Contrast this with the my daughter’s school where I have enjoyed ready access to the principal of her school, the executive head and many other staff members. I am on a first name basis with all of them. And I know how the system works.
At the school my circle of influence was large but at the varsity it is tiny. In both places I am concerned for the education & well being of my daughter and the related costs so the circle of concern remains fairly constant in size.
Circle of concern Circle of influence GAP |
When at the school the circle of concern is only a little larger than my influence. At TUT the gap is huge. This is where frustration comes in. In most circumstances our circle of concern is greater that our circle of influence. The bigger the gap, the greater the frustration. If you are high up in a company your influence is generally pretty high. The further down the ladder you are the less your influence. The larger the organization, the higher up you have to be to have influence.
When I worked at middle management level in a 50-employee IT company I could walk into any of the directors’ offices and be heard and often make an impact on their decisions. When I moved to the same level position at SARS with 13000+ employees I could access a few senior managers and one or two executive heads, at a push, with a formal appointment.
I often meet people who are struggling with this – “I want them to do this”, “They should do the following”, “No-one listens to me”.
We are trying to exert influence over others. As a parent of a newborn one has influence almost as great as one’s concern. As the child grows the circle of influence shrinks. But the concern remains almost as great. Our influence over other family, friends or acquaintances may be even less, depending on how much they trust and respect us. The only place where we truly have really great influence is over ourselves.
The concept of these two circles is a Stephen Covey one. Understanding it puts us in a position to do something about it. We can either grow our circle of influence, reduce our circle of concern or accept the gap with less emotion.

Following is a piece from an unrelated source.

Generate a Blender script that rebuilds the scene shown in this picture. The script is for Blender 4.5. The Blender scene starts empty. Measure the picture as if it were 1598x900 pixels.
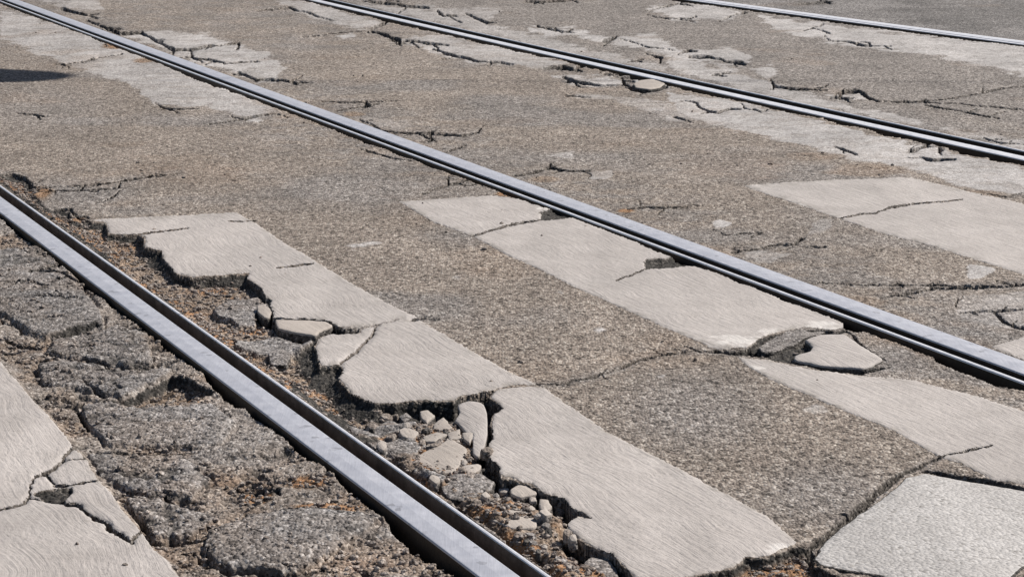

In some places we can grow our influence by getting more involved, better known, contributing more. At the school I had that big circle of influence because we’d been there for five years, attended many functions, volunteered to assist at school expos and contributed actively via the parents’ association for the last three years.
We can reduce some of our concern for others by reminding ourselves that they have their own path to walk, their own lessons to learn. My daughter is now 18. Most of what she experiences or gains from her varsity years has to now become her responsibility (even though we are paying for it J). She has to start flying a little way from the nest, strengthening her wings for future long distance flight.
Sometimes we can do nothing to shift the gap from either side. Then we either keep on fighting because we feel so strongly or we can relax, accept it as it is, and save our energies for another situation.
So the next time you find yourself frustrated trying to make something happen, look at your circle of concern, compare it to your circle of influence, see if you can do anything to adjust the gap. And if not, decide whether it is a battle worth fighting or not.